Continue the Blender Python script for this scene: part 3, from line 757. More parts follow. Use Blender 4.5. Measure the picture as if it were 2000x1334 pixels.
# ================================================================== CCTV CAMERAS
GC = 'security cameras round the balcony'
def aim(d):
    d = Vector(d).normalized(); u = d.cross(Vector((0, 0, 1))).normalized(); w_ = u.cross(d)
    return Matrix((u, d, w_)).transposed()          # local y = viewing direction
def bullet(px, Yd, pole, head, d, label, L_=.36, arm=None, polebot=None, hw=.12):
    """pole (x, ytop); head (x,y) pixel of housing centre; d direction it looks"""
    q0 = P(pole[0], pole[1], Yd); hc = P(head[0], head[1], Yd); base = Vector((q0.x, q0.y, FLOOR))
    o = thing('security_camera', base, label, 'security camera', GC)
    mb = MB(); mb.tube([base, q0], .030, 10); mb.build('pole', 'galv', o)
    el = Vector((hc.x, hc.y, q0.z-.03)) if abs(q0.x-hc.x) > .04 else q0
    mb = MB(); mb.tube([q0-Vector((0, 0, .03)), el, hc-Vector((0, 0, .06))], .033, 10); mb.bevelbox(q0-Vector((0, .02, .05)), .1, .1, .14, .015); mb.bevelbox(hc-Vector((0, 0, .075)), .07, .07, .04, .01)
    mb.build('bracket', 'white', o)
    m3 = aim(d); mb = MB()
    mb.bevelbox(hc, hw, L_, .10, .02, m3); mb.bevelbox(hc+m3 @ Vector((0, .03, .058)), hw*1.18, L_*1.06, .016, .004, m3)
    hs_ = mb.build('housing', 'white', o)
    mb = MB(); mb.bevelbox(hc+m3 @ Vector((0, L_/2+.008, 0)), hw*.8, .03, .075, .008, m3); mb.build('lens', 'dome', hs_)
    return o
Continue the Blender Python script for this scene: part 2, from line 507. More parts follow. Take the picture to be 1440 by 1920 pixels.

* * * * *

**What you need to do**
Copy each record from above exactly, and include every line.

**Result of this task**
Continue the Blender Python script for this scene: part 3, from line 757. More parts follow. Use Blender 4.5. Measure the picture as if it were 2000x1334 pixels.
# ================================================================== CCTV CAMERAS
GC = 'security cameras round the balcony'
def aim(d):
    d = Vector(d).normalized(); u = d.cross(Vector((0, 0, 1))).normalized(); w_ = u.cross(d)
    return Matrix((u, d, w_)).transposed()          # local y = viewing direction
def bullet(px, Yd, pole, head, d, label, L_=.36, arm=None, polebot=None, hw=.12):
    """pole (x, ytop); head (x,y) pixel of housing centre; d direction it looks"""
    q0 = P(pole[0], pole[1], Yd); hc = P(head[0], head[1], Yd); base = Vector((q0.x, q0.y, FLOOR))
    o = thing('security_camera', base, label, 'security camera', GC)
    mb = MB(); mb.tube([base, q0], .030, 10); mb.build('pole', 'galv', o)
    el = Vector((hc.x, hc.y, q0.z-.03)) if abs(q0.x-hc.x) > .04 else q0
    mb = MB(); mb.tube([q0-Vector((0, 0, .03)), el, hc-Vector((0, 0, .06))], .033, 10); mb.bevelbox(q0-Vector((0, .02, .05)), .1, .1, .14, .015); mb.bevelbox(hc-Vector((0, 0, .075)), .07, .07, .04, .01)
    mb.build('bracket', 'white', o)
    m3 = aim(d); mb = MB()
    mb.bevelbox(hc, hw, L_, .10, .02, m3); mb.bevelbox(hc+m3 @ Vector((0, .03, .058)), hw*1.18, L_*1.06, .016, .004, m3)
    hs_ = mb.build('housing', 'white', o)
    mb = MB(); mb.bevelbox(hc+m3 @ Vector((0, L_/2+.008, 0)), hw*.8, .03, .075, .008, m3); mb.build('lens', 'dome', hs_)
    return o
Continue the Blender Python script for this scene: part 2, from line 507. More parts follow. Take the picture to be 1440 by 1920 pixels.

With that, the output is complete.